A high-ranking Iranian human rights delegation has left Tehran for New York to take part in the 65th session of the United Nations General Assembly.

The delegation, headed by Secretary General of Iran’s High Council for Human Rights Mohammad Javad Larijani, will defend strategic policies of the Islamic Republic on human rights and prepare the ground for increasing interactions with countries attending the session, IRNA reported.

The 65th UN General Assembly meeting on human rights runs from October 26-November 20.

Iran says the West is using the human rights issue as a political tool in an attempt to apply pressure on the Islamic Republic.

In May, Larijani said although Iran has gotten beyond Western-led nuclear challenges, it still faces provocations by the West under the pretext of human rights.

The Iranian official added that the second major and “greater” challenge, after the nuclear issue, that has been brought up by the West against Iran, concerns human rights issues and resolutions of international human rights bodies.

Iran insists that it has been fully complying with its international commitments to protect human rights.

Meanwhile, Iran’s Parliament Speaker Ali Larijani in late October lashed out at human rights violations in the United States, saying Washington has no fear of spreading lies.

“The US has set up Abu Ghraib prison and committed the most violent crimes but talks of human rights.
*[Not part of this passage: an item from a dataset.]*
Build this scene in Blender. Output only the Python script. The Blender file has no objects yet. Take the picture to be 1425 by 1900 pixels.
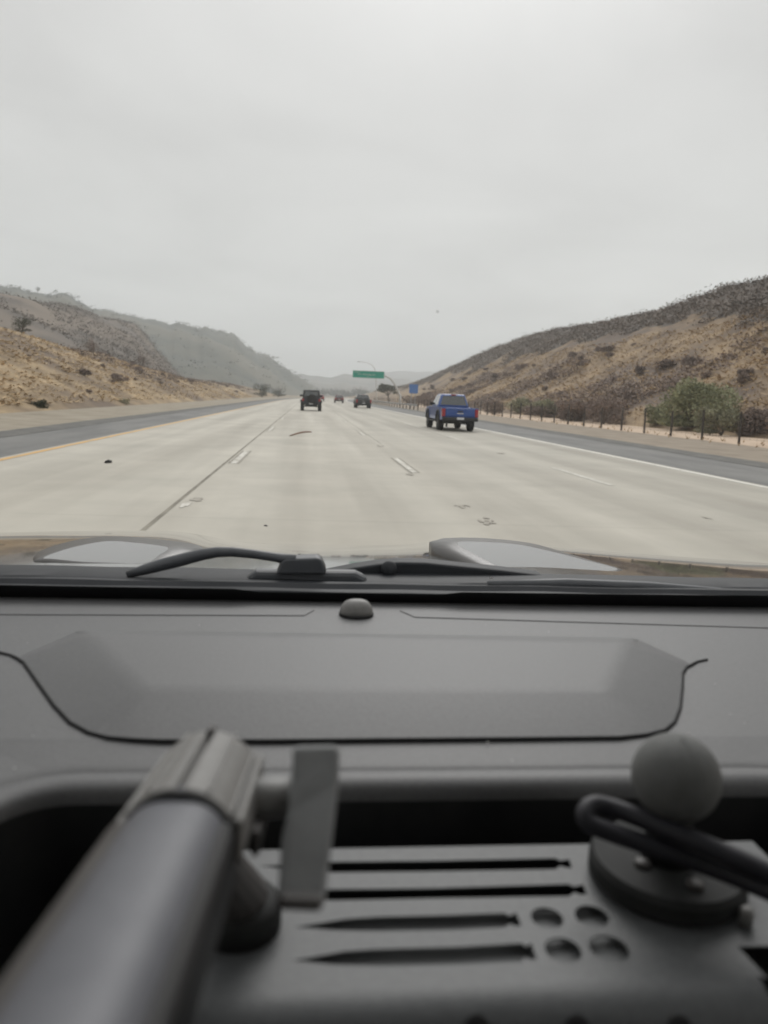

This means that Americans have no fear of telling lies,” he said.

In the largest-ever revelation of secret US military documents, whistleblower website WikiLeaks released nearly 400,000 classified reports about the US-led war in Iraq.

The leaked documents, which cover the period between January 1, 2004, and January 1, 2010, have shed light on a myriad of crimes and offences committed in Iraq over the past few years, including assassinations, murders, torture and rape.

In less than two weeks, the Human Rights Council will, for the first time ever, assess the human rights status of the United States as part of the new Universal Periodic Review mechanism which will assess the human rights situations in all 192 UN member states.